JP4560380B2 - Condenser microphone output connector - Google Patents

Description

  The present invention relates to an output connector for a condenser microphone, and more particularly to a technique for preventing high-frequency electromagnetic waves generated from, for example, a mobile phone from entering the microphone case from the output connector.

  The condenser microphone has a built-in impedance converter such as an FET (field effect transistor) or a vacuum tube because the impedance of the microphone unit is extremely high. Normally, a phantom power source is used as a power source for the condenser microphone, and a microphone audio signal is output via a balanced shield cable for the phantom power source.

  In order to connect the balanced shielded cable, a 3-pin type output connector is provided on the side of the microphone case (microphone grip in a handheld microphone) (see, for example, Patent Document 1).
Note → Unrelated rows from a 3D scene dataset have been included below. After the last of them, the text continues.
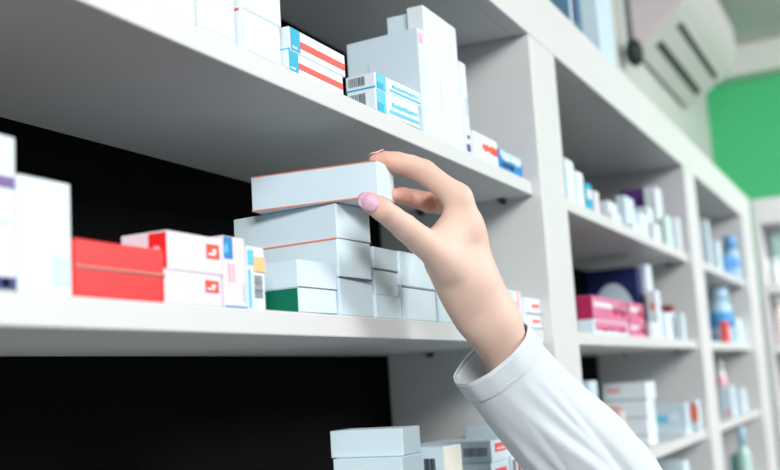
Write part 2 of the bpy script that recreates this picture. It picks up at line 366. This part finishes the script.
far('plain white box last on the second bay\'s middle shelf', 684, FR + .002, zB, vtop=313, uL=677, uR=687, M=CARD2)
far('white box with a salmon patch standing before the tall white one', 660, FR + .012, zB, vtop=290, uL=650, uR=664, decals=[('stripe', 'L', .3, .6, .8, .75, SALMON)])
far('low white box in front at the end of the pink row', 653, FR + .001, zB, vtop=322, uL=648, uR=659)
# lower shelf
far('pale blue box just above the sleeve in the second bay', 596, YF + .05, zC, vtop=381, uL=578, w_=.04, M=PALEBLUE)
zz = zC
for i, (lb, vt) in enumerate((('bottom box of the pale stack right of the sleeve', 436), ('second lowest box of the pale stack right of the sleeve', 418),
                              ('second highest box of the pale stack right of the sleeve', 400), ('top box of the pale stack right of the sleeve', 382))):
    b = far(lb, 647 + (3 - i) * .8, FR + .02, zz, vtop=vt, uL=604, w_=.06, th=random.uniform(-2, 2), M=CARD,
            decals=[('text', 'L', .1, .45, .4, .75, SALMON), ('seam', 'L', 0, 0, 1, .06, GREY)])
    zz = topz(b)
far('beige carton peeping above the sleeve', 624, FR + .004, zC, vtop=412, uL=612, uR=630, M=mat('beige_card', (214, 196, 184), .6))
y1 = far('lower pale blue box beside the orange-ended carton', 687, FR + .006, zC, vtop=427, uL=650, uR=692, M=CARD2, decals=[('text', 'L', .2, .3, .8, .6, PALEBLUE)])
far('upper pale blue box beside the orange-ended carton', 687, FR + .006, topz(y1), vtop=403, uL=650, uR=691, M=PALEBLUE, decals=[('stripe', 'L', .1, .2, .5, .5, CYAN), ('stripe', 'L', .6, .3, .8, .6, CARD)])
far('narrow carton with a round orange label at the right end of the lower shelf', 700, FR + .001, zC, vtop=400, uL=692, uR=702.5, M=CARD2, decals=[('disc', 'L', .0, .6, 1, .96, ink(236, 128, 92))])
far('low white box on the shelf under the orange-labelled carton', 690, FR + .02, zD, vtop=462, uL=660, w_=.05, M=CARD2)

# ------------------------------------------------------------------ bottles and tubs (turned shapes)
def lathe(name, prof, M, parent, n=24):
    bm = bmesh.new(); rings = []
    for r, z in prof:
        rings.append([bm.verts.new((r * math.cos(2 * math.pi * i / n), r * math.sin(2 * math.pi * i / n), z)) for i in range(n)])
    for a, b in zip(rings, rings[1:]):
        for i in range(n): bm.faces.new((a[i], a[(i + 1) % n], b[(i + 1) % n], b[i]))
    bm.faces.new(rings[0][::-1]); bm.faces.new(rings[-1])
    o = from_bm(name, bm, M, parent, True)
    return o
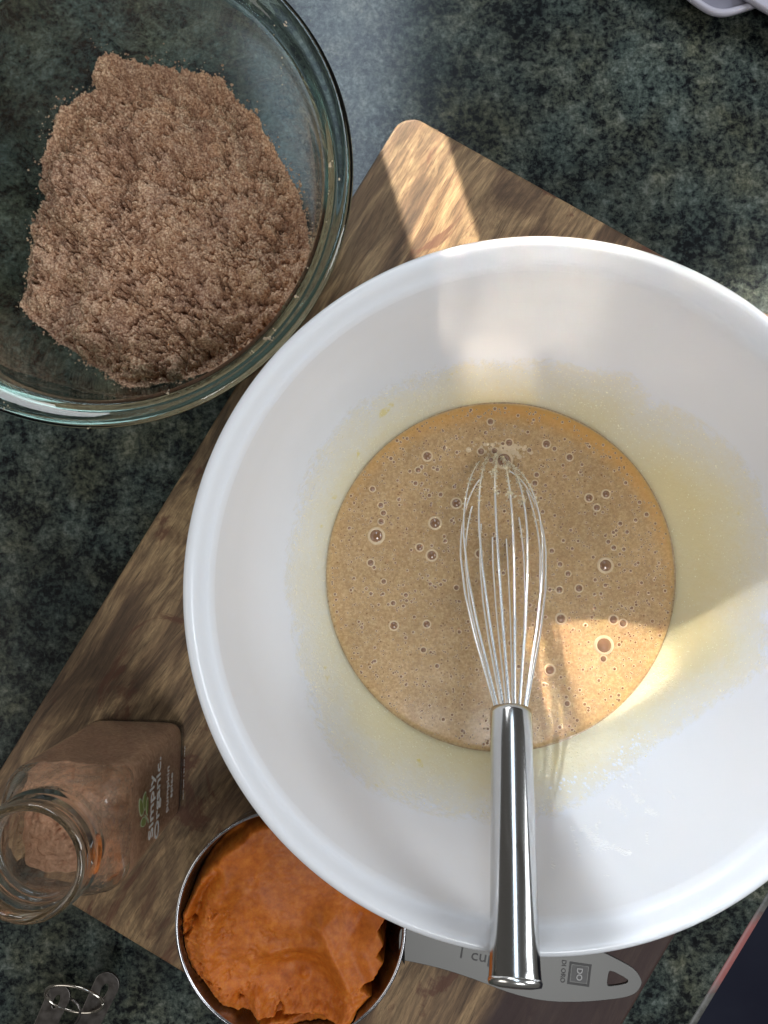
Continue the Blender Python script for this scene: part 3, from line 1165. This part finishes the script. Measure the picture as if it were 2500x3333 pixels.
HZ = .0640
hpx = [(1300, 3020), (1325, 3024), (1435, 3036), (1600, 3040), (1750, 3045), (1890, 3068), (1952, 3095), (2030, 3134), (2068, 3158), (2087, 3188), (2088, 3206),
       (2070, 3232), (2040, 3244), (1999, 3251), (1890, 3261), (1780, 3259), (1670, 3236), (1553, 3189), (1435, 3150), (1325, 3126), (1300, 3124)]
hole = [(1979, 3166), (1988, 3156), (2044, 3186), (2046, 3196), (2036, 3203), (1982, 3212), (1974, 3206)]
L1 = smooth_loop([tuple(at(x, y, HZ)[:2]) for x, y in hpx], 2)
L2 = smooth_loop([tuple(at(x, y, HZ)[:2]) for x, y in hole], 1)
hnd = curve_poly('handle', [L1, L2], HZ - .0005, .0008, .0002, M_CUP, cup)
# ramp joining the handle to the cup rim
J0, J1 = at(1300, 3020, HZ), at(1300, 3124, HZ)
K0, K1 = at(1310, 2996, CZ - .001), at(1312, 3112, CZ - .001)
cdir = Vector((1, -.05, 0))
jv = [(cc.x + CR * .985, J0.y + .0015, CZ - .0006), (cc.x + CR * .985, J1.y - .0015, CZ - .0006), (J1.x + .001, J1.y, HZ), (J0.x + .001, J0.y, HZ)]
jv += [(x, y, z - .0012) for x, y, z in jv]
jn = fix_normals(mesh_obj('handle_bracket', jv, [[0, 1, 2, 3], [7, 6, 5, 4], [0, 4, 5, 1], [1, 5, 6, 2], [2, 6, 7, 3], [3, 7, 4, 0]], M_CUP, cup, smooth=False))


def text_obj(name, s, org, xdir, ydir, length, height, mat, parent, thick=.0001, shear=0, bold=0.0, anchor='CENTER'):
    """text whose bounding box is length x height, centred on org, in the plane xdir, ydir"""
    cu = bpy.data.curves.new(name, 'FONT')
    cu.body = s
    cu.size = 1
    cu.extrude = .01
    cu.offset = bold
    cu.shear = shear
    cu.resolution_u = 4
    o = bpy.data.objects.new(name, cu)
    COL.objects.link(o)
    dg = bpy.context.evaluated_depsgraph_get()
    me = bpy.data.meshes.new_from_object(o.evaluated_get(dg))
    bpy.data.objects.remove(o)
    co = np.array([v.co[:] for v in me.vertices])
    lo, hi = co.min(0), co.max(0)
    c = (lo + hi) / 2
    zdir = xdir.cross(ydir)
    off = Vector(parent.location)
    for v in me.vertices:
        a = (v.co.x - c[0]) / (hi[0] - lo[0]) * length
        b = (v.co.y - c[1]) / (hi[1] - lo[1]) * height
        d = (v.co.z - c[2]) / .02 * thick
        v.co = org + xdir * a + ydir * b + zdir * d - off
    me.materials.clear(); me.materials.append(mat)
    me.name = name
    ob = bpy.data.objects.new(name, me)
    COL.objects.link(ob)
    ob.parent = parent
    return ob


ms = (H - HZ) / F
zt = HZ + .00015
def dirpx(dx, dy):
    return Vector((dx, -dy, 0)).normalized()
cx_ = dirpx(1, .16)
text_obj('marking', '1 cup', at(1556, 3116, zt), cx_, Vector((-cx_.y, cx_.x, 0)), 112 * ms, 46 * ms, M_INK, cup)
dd = dirpx(-.09, 1)
text_obj('marking', 'DI ORO', at(1834, 3162, zt), dd, Vector((-dd.y, dd.x, 0)), 70 * ms, 15 * ms, M_INK, cup, bold=.02)
c_sq = at(1886, 3171, zt)
ux, uy = dirpx(1, .13), dirpx(-.13, 1)


def sq(h): return [tuple((c_sq + ux * (a * h * ms) + uy * (b * h * ms))[:2]) for a, b in ((-1, -1), (1, -1), (1, 1), (-1, 1))]


curve_poly('logo_frame', [sq(35), sq(28)], zt, .0001, 0, M_INK, cup)
curve_poly('logo_square', [sq(25)], zt, .0001, 0, m_plain('grey_print', (.085, .08, .078), .5), cup)
M_STL = m_plain('steel_letter', (.33, .32, .31), .4)
text_obj('logo_letters', 'DO', c_sq + Vector((0, 0, .0002)), dd, Vector((-dd.y, dd.x, 0)), 38 * ms, 19 * ms, M_STL, cup, bold=.02)

# pumpkin puree -------------------------------------------------------------
stp = .00038
n_ = int(2 * CR / stp) + 4
gxx = cc.x - CR + np.arange(n_) * stp
gyy = cc.y - CR + np.arange(n_) * stp
X, Y = np.meshgrid(gxx, gyy)
Rp = np.hypot(X - cc.x, Y - cc.y)
rin_ = CR - .0022
Zp = np.full(X.shape, CZ - .0075)
ppx, ppy = to_px(np.stack([X, Y, Zp], -1))
DX, DY = (ppx / D2P).reshape(X.shape), (ppy / D2P).reshape(X.shape)   # display-space coordinates (1659 wide)


def blob(cx, cy, sx, sy, rot=0):
    a = math.radians(rot)
    u = (DX - cx) * math.cos(a) + (DY - cy) * math.sin(a)
    v = -(DX - cx) * math.sin(a) + (DY - cy) * math.cos(a)
    return np.exp(-(u / sx) ** 2 - (v / sy) ** 2)


def ridge(pts, w):
    d = np.full(X.shape, 1e9)
    P_ = np.array(pts, float)
    for a, b in zip(P_[:-1], P_[1:]):
        e = b - a
        t = np.clip(((DX - a[0]) * e[0] + (DY - a[1]) * e[1]) / (e @ e), 0, 1)
        d = np.minimum(d, np.hypot(DX - a[0] - t * e[0], DY - a[1] - t * e[1]))
    return np.exp(-(d / w) ** 2)


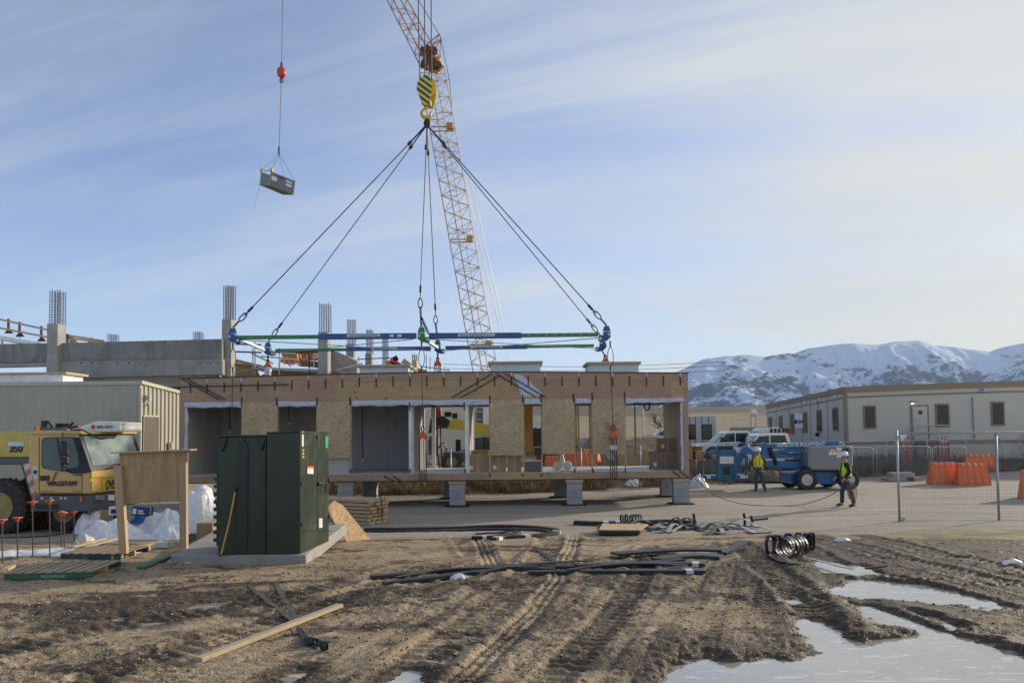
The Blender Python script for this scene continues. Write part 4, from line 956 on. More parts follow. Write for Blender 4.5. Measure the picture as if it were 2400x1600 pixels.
# far formwork, right of the columns
ff=thing('far_formwork','distant timber forms with red sheets and upright rods behind the module roof','formwork',tuple(W(940,870,70)))
for a,c,w_,m in(((915,842),(944,862),.5,m_redcap),((925,835),(930,845),.4,m_dark),((944,845),(975,868),.5,m_lum),((838,842),(915,838),.06,m_rust),((905,850),(1000,872),.35,m_stk),((970,872),(1050,872),.1,m_galv),((985,858),(1055,868),.08,m_galv)): plank(W(*a,70),W(*c,70),.3,w_,m,'form_board',ff)
for px,y0,y1 in((841,835,855),(999,832,868),(1008,837,868),(1018,845,868),(1030,850,872),(1041,858,872),(1051,862,872)): plank(W(px,y0,69),W(px,y1,69),.06,.06,m_rust if px<1010 else m_galv,'rod',ff)
x0,x1,z0,z1=rect(967,977,845,830,68); rebar((x0+x1)/2,68,z0,z1,x1-x0,.4,3,ff); b=MB(); b.bb(x0-.02,x1+.02,67.6,68.4,W(970,872,68).z,z0); b.build('column_form',m_lum,ff)
for k,(y0,y1) in enumerate(((853,849),(863,858),(874,870))):
    a=W(1040,y0,120);c=W(1700,y1-2,120); n=12; b=MB(); b.tube([a.lerp(c,i/n)-Vector((0,0,.6*math.sin(math.pi*i/n))) for i in range(n+1)],.035,4)
    tag(b.build('power_line',m_black),('highest','middle','lowest')[k]+' of three thin black power lines just above the module roof','power line','power lines above the module roof')
# ================================================================ helpers for traced planes
def onplane(px,py,O,d):
    r=ray(px,py); o=Vector((0,0,CAMH)); n=Vector((d.y,-d.x,0)); t=n.dot(Vector(O)-o)/n.dot(r); return o+r*t
def lump(name,label,cat,c,rx,ry,h,seed,mat=None,peak=(0,0),rot=0,rag=.25,group=None,sharp=1.0,lay=1.5,par=None):
    V=[];F=[];nr=26;na=64;c=Vector(c)
    for i in range(nr+1):
        t=i/nr; rr=math.sin(t*math.pi/2)**.9 if t<1 else 1
        for j in range(na):
            a=2*math.pi*j/na; q=Vector((math.cos(a),math.sin(a),seed))
            e=1+rag*mnoise.noise(q*1.7)+.5*rag*mnoise.noise(q*5)
            x=rx*t*e*math.cos(a); y=ry*t*e*math.sin(a); hh=h*max(0,(1-t**lay))**sharp
            f=mnoise.noise(Vector((x*1.6/rx+seed,y*1.6/ry,seed*2))); g=1-abs(mnoise.noise(Vector((x*3.2+seed,y*3.2,hh*2+seed))))*2; k=1-abs(mnoise.noise(Vector((x*9+seed,y*9,hh*5))))*2
            vd=mnoise.voronoi(Vector((x*2.6+seed,y*2.6,hh*2.2)))[0]; cre=min(1,(vd[1]-vd[0])*2.2); z=hh*(1+(.5 if lay<3 else .15)*f)+(.10*g+.012*k+.16*(cre-.5))*min(h,.5)*(1 if t<.9 else .35)
            x*=1+.06*(cre-.5)*(t<.95); y*=1+.10*(cre-.5)
            x+=peak[0]*(1-t)**1.0; y+=peak[1]*(1-t)
            x+=.02*k*rx; 
            cr_,sr=math.cos(rot),math.sin(rot); X=c.x+x*cr_-y*sr; Y=c.y+x*sr+y*cr_
            V.append((X,Y,c.z+max(z,.0)+(.01 if t<1 else -.03)))
    for i in range(nr):
        for j in range(na): F.append((i*na+j,i*na+(j+1)%na,(i+1)*na+(j+1)%na,(i+1)*na+j))
    b=MB(); b.add(V,F); o=b.build(name,mat or m_sheet,par,smooth=True,fix=False)
    if par is None: tag(o,label,cat,group)
    return o
# ================================================================ tan metal building
YT=33.; XT=W(328,1000,YT).x
tb=thing('metal_building','tan corrugated metal building at the left, joining the end of the module','metal building',(XT,YT,0))
m_tan=M('tan_siding',(.37,.345,.27),.5,.1,.10,.4,.03,dirt=.12); m_tanl=M('tan_trim',(.44,.41,.31),.5,.1,.08,1,.03)
ze=W(328,893,YT).z
def ribs(x0,y0,x1,y1,z0,z1a,z1b,sp,dep,rw,name):
    a=Vector((x0,y0,0));c=Vector((x1,y1,0)); d=(c-a); L_=d.length; d.normalize(); n=Vector((d.y,-d.x,0)); pts=[]; s=0
    while s<L_:
        pts+= [(s,0),(min(s+sp-rw-.04,L_),0),(min(s+sp-rw,L_),dep),(min(s+sp-.04,L_),dep)]; s+=sp
    b=MB(); V=[];F=[]
    for q,o in pts:
        p=a+d*q+n*o; zt=z1a+(z1b-z1a)*q/L_; V+=[(p.x,p.y,z0),(p.x,p.y,zt)]
    for i in range(len(pts)-1): F.append((2*i,2*i+2,2*i+3,2*i+1))
    b.add(V,F); return b.build(name,m_tan,tb,fix=False)
xl=W(-140,1000,YT).x
ribs(xl,YT,XT,YT,0,ze-.12,ze-.12,.37,.022,.05,'front_wall')
ze2=ze-.25
ribs(XT,YT,XT,YT+4.0,0,ze-.12,ze2-.12,.40,.06,.10,'side_wall')
b=MB(); b.prism([(xl,YT-.06,ze-.14),(XT+.06,YT-.06,ze-.14),(XT+.06,YT-.06,ze+.02),(xl,YT-.06,ze+.02)],(0,.12,0)); b.build('eave_trim',m_tanl,tb)
b=MB(); b.prism([(XT-.02,YT-.05,ze-.12),(XT-.02,YT+4.0,ze2-.12),(XT-.02,YT+4.0,ze2+.03),(XT-.02,YT-.05,ze+.03)],(.12,0,0)); b.build('rake_trim',m_tanl,tb)
b=MB(); b.prism([(xl,YT,ze-.02),(XT,YT,ze-.02),(XT,YT+4,ze2-.02),(xl,YT+4,ze2-.02)],(0,0,-.1)); b.build('roof',m_roofm,tb)
b=MB(); b.bb(xl,XT-.02,YT+3.9,YT+4,0,ze2-.15); b.build('rear_wall',m_tan,tb)
for y in (YT-.04,YT+3.93): b=MB(); b.bb(XT-.05,XT+.07,y-.02,y+.07,0,ze-.3); b.build('corner_trim',m_tanl,tb)
Od=Vector((XT+.07,YT,0)); dd=Vector((0,1,0))
p0=onplane(337,1056,Od,dd); p1=onplane(371,977,Od,dd)
b=MB(); b.bb(XT+.06,XT+.09,p0.y-.06,p1.y+.06,.05,p1.z+.06); fr=b.build('door_frame',m_tanl,tb)
b=MB(); b.bb(XT+.085,XT+.11,p0.y,p1.y,.05,p1.z); b.build('door',M('door_brown',(.09,.07,.055),.5),tb)
q=onplane(343,935,Od,dd); b=MB(); b.box(q+Vector((.1,0,.05)),(.18,.22,.22)); b.prism([q+Vector((.02,-.1,-.3)),q+Vector((.16,-.1,-.28)),q+Vector((.02,.1,-.1))],(0,.1,0)); b.build('wall_light',m_galv,tb)
q=onplane(398,1044,Od,dd); b=MB(); b.box(q+Vector((.08,0,0)),(.16,.3,.3)); b.build('meter_box',m_galv,tb)
x0,x1,z0,z1=rect(0,164,890,874,YT+1.2); b=MB(); b.bb(x0-2,x1-.2,YT+1,YT+2.6,ze-.05,z1-.1); cc=b.build('roof_curb',m_white,tb)
b=MB(); b.bb(x0-2.1,x1,YT+.9,YT+2.7,z1-.09,z1); b.build('curb_lid',m_lum,cc)
# ================================================================ yellow mobile crane
aY=R(5); hx=Vector((math.cos(aY),-math.sin(aY),0)); lx=Vector((math.sin(aY),math.cos(aY),0))
C0=W(213,1105,20.6); C0.z=0
yc=thing('mobile_crane','yellow mobile crane with glass fronted cab parked before the tan metal building','mobile crane',(C0.x,C0.y,0))
m_cab=M('cab_paint',(.58,.37,.10),.35,0,.08,1,.04,dirt=.15,coat=.3); m_yb=M('boom_yellow',(.55,.41,.035),.35,0,.1,1,.04,dirt=.25,coat=.3); m_ch=M('chassis_grey',(.10,.105,.11),.55,.2,.2,3,.1,dirt=.3)
m_tyre=M('tyre',(.03,.028,.026),.85,0,.2,5,.3,dirt=.6,dirtcol=(.12,.095,.07)); m_gl2=M_glass('cab_glass',(.05,.07,.07),.06); m_seal=M('rubber_seal',(.018,.018,.02),.5)
m_glm=M_glass('sky_glass',(.16,.20,.20),.1)
def S(px,py,off=0): return onplane(px,py,C0-lx*off,hx)
def ext(poly,v,off=0,mat=None,name='panel',par=None,bev=0,base=0):
    P=[S(*p,off)+lx*base for p in poly]; b=MB(); b.prism(P,lx*v); return b.build(name,mat,par or yc,bevel=bev)
CW=2.55
ext([(66,1021),(78,1013),(184,1013),(213,1106),(213,1158),(84,1158),(66,1086)],CW,0,m_cab,'cab_body',bev=.05)
ext([(72,1013),(80,1008),(186,1009),(192,1017),(72,1018)],CW+.1,.05,m_cab,'cab_roof',bev=.02)
def arcpoly(pts): return pts
win=[(100,1034),(104,1027),(160,1025),(172,1028),(180,1055),(187,1085),(183,1094),(155,1099),(148,1103),(104,1096),(99,1088)]
cx_=sum(p[0] for p in win)/len(win); cy_=sum(p[1] for p in win)/len(win)
ext([(cx_+(x-cx_)*1.05,cy_+(y-cy_)*1.05) for x,y in win],.03,.015,m_seal,'window_seal'); ext(win,.03,.022,m_gl2,'side_window')
b=MB(); b.beam(S(134,1026,.03),S(146,1102,.03),.025,.02); b.build('window_bar',m_seal,yc)
ext([(161,1024),(187,1024),(215,1106),(197,1109),(168,1109),(140,1100),(183,1095),(187,1085)],.02,.012,m_seal,'black_pillar')
for seg_ in(((92,1024),(92,1155)),((92,1155),(192,1155)),((192,1108),(192,1155))):
    b=MB(); b.beam(S(*seg_[0],.004),S(*seg_[1],.004),.012,.012); b.build('door_seam',m_seal,yc)
ext([(94,1114),(115,1114),(115,1126),(94,1126)],.03,.02,m_seal,'door_handle')
b=MB(); b.beam(S(172,1112,.03),S(190,1112,.03),.05,.03); b.build('door_handle',m_seal,yc)
text_mesh('lettering','WAGSTAFF',.175,m_seal,yc,S(110,1138,.03),hx,(0,0,1),.003,.006,sx=.95)
b=MB(); b.beam(S(121,1132,.03),S(131,1107,.03),.03,.01); b.beam(S(129,1107,.03),S(135,1106,.03),.02,.01); b.build('crane_logo',m_seal,yc)
for i,(x0,x1) in enumerate(((95,128),(170,189))): 
    b=MB()
    for k in range(8): xx=x0+(x1-x0)*k/8; b.add([S(xx,1152,.01),S(xx+(x1-x0)/11,1152,.01),S(xx+(x1-x0)/11,1149,.01),S(xx,1149,.01)],[(0,1,2,3)])
    b.build('small_lettering',M('faded_text%d'%i,(.3,.23,.1),.6),yc)
ext([(76,1092),(88,1092),(88,1112),(76,1112)],.02,.01,m_white,'sticker'); ext([(80,1113),(88,1113),(88,1122),(80,1122)],.02,.01,m_label,'sticker')
ext([(78,1101),(86,1101),(86,1110),(78,1110)],.02,.018,m_seal,'sticker_symbol')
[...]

The output connector is a connector defined in EIAJ RC-5236 “Latch Lock Type Circular Connector for Acoustic Equipment”, and its configuration will be described with reference to FIGS.

  3 is a cross-sectional view showing the output connector mounted in the microphone case, FIG. 4 is a front view showing the output connector extracted from the microphone case, and in FIG. 3, the output connector is taken along line BB in the front view. Shown in cross section. FIG. 5 is a plan view of the output connector.

  According to this, the output connector 10 includes a disk-shaped connector base 11 made of an electrical insulator such as PBT (polybutadiene terephthalate) resin. The connector base 11 is provided with three pins, that is, a first pin E for grounding, a second pin SH on the signal hot side, and a third pin SC on the cold side of the signal, for example, by press-fitting.

  In the case of a handheld microphone, as shown in FIG. 3, the output connector 10 is mounted in a connector storage cylinder 20 that is screwed to the end of the microphone grip. Normally, the microphone grip including the connector housing cylinder 20 is made of a metal material such as brass, and also acts as a shield case for the built-in electrical parts.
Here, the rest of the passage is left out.